We also traded stock-warrant spreads. If a warrant was trading near its strike price, you could buy [it] and short the stock, creating a cheap put. If the stock went down, the warrant would usually decline less, leading to a profit. And you would be protected on the upside. If the stock went though the warrant’s strike price, you could exercise it and deliver the stock against the short position.

Those trades forced me to do the grunt work. I [dug into] the details and also talked to the company’s management. If you’re creating a cheap put, you want to know the fundamentals.

When Long-Term Capital Management blew up in 1998, they were unwinding positions that a lot of people had been copying. The Unilever spread was usually very constant, but this was a traumatic event where people were selling what they could, not what they wanted to.

I learned that if a trade is complicated, it usually doesn’t work out as well as you’d like. If it seems pretty obvious, and you can understand who is on the other side of the trade and why, then you’re in better shape than if you try to out-think the other side. LTCM didn’t know something we didn’t. It helps to wait for those times when you can understand why the other side is selling or buying.

AT: In your book, you describe dozens of indicators that show what investors, fund managers, and insiders are doing. Are some better than others?
RS: I think it varies by what’s happening in the market. I view the indicators in the book as a supplement to what I’m already doing. I’m not a “quant” or programmer, but I can appreciate that approach because you take emotions out of it. A lot of these indicators can identify when investors are getting too emotional.

Now the market is seemingly correlated to the U.S. dollar. If the dollar goes down, the markets go up. If the dollar rallies, the markets go down. It’s very tightly coupled right now. And that can change with nobody announcing it to the world.

I might look at public sentiment on the dollar. Market Vane (a firm that tracks sentiment in different markets) says only 5 percent are bullish on the dollar. Maybe I should be careful about the [stock] market given that everybody so universally hates the dollar. I can understand the reasons why the dollar is weak and will likely get weaker. But when everybody knows something, markets can reverse fairly quickly.

Another example is gold, which seems to be very popular these days.
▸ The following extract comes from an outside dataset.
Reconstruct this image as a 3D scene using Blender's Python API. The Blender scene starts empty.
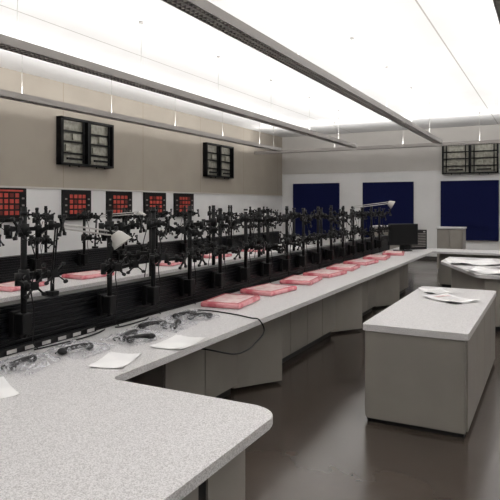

To gauge sentiment, I might look at money flows of Rydex traders.
The Rydex mutual funds are interesting because they are all self-contained. Those traders can move their money from one sector to another — bullish, bearish, leveraged, or inverse. They are either bullish, bearish, or they don’t know and cash will be on the sidelines. The advent of exchange-traded funds clouds the picture a little bit, but Rydex used to be the only game in town.

By comparison, trying to understand overall levels of cash in the marketplace can be difficult. Why is that cash there? Last year, many thought they weren’t going to be able to take out loans, so they tapped their credit lines and just parked cash in money market funds. You might think that’s really bullish for stocks, but [you don’t really know].

I read Ned Davis’ research. He advises clients to wait for an extreme and then wait for it to reverse. My favorite chart from my book is the investment sentiment curve. This cycle plays out time after time. It can be difficult to say investors are euphoric vs. excited, but at least it provides a framework.